La discriminación legal y la desigualdad de oportunidades, reflejadas en el Código Civil, en el Código de Comercio o en las leyes electorales, no podían ser aceptadas, pues atentaban directamente contra la justicia y la dignidad. La mujer, insistía la sevillana, no era inferior, simplemente se diferenciaba del hombre, gracias a Dios, en algunas cosas. Para ella, lo que da valor a la mujer es “la potencia sentimental, esa llama de fe y de amor que enciende el arte y suscita o impulsa todos los heroísmos, así el subitáneo y épico de las trágicas inmolaciones como el anónimo y humildemente sublime que informa la cotidiana vida de familia, de religiosidad y de trabajo”.

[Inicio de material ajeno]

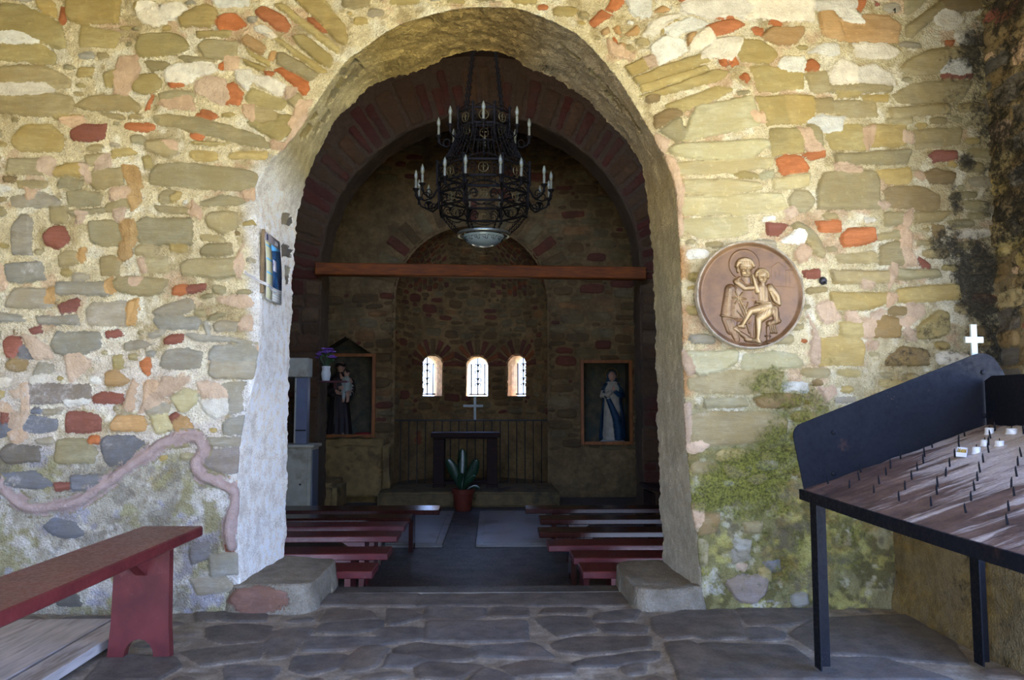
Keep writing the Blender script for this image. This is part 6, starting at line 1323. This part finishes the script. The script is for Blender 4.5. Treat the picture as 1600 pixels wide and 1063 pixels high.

La mujer, por aquel entonces, ya empezaba a ingresar en la Universidad y, según ella, aumentó de 36 en 1910 a 533 en 1925, crecimiento que, de ser verdad, denota un aumento exponencial y una tendencia llamativa. También participaban de ese crecimiento las obras femeninas dedicadas a la enseñanza, la sanidad y la caridad. Pero esto no ocultaba dos serios problema para Blanca de los Ríos, “el fomento de la instrucción y la defensa de su depreciado y duramente explotado trabajo”. La situación laboral de las mujeres más desfavorecidas seguía siendo muy preocupante y la autora muestra la necesidad de seguir luchando por su mejora. Destaca numerosas iniciativas, pero también señala que aun hacía falta un gran esfuerzo.
En su balance final resalta a muchas mujeres contemporáneas hispanoamericanas que destacaban ya en sus campos, como Sofía Casanova, Salomé Nuñez y Topete, Margarita Nelken, María de Perales, Angélica Palma, Alfonsina Storni, Juana de Ibarbouru, Gabriela Mistral o Luisa Luisi, entre otras muchas que se molesta en enumerar en su artículo.
Y así, de este modo, simplemente señalando lo que sucedía, lo que había y lo que faltaba, se permitía concluir que, “reconocida cual es nuestra mayor fuerza, el alma de nuestras mejores obras, no malgastemos tiempo y energías en procurar ser los otros, seamos nosotras mismas”.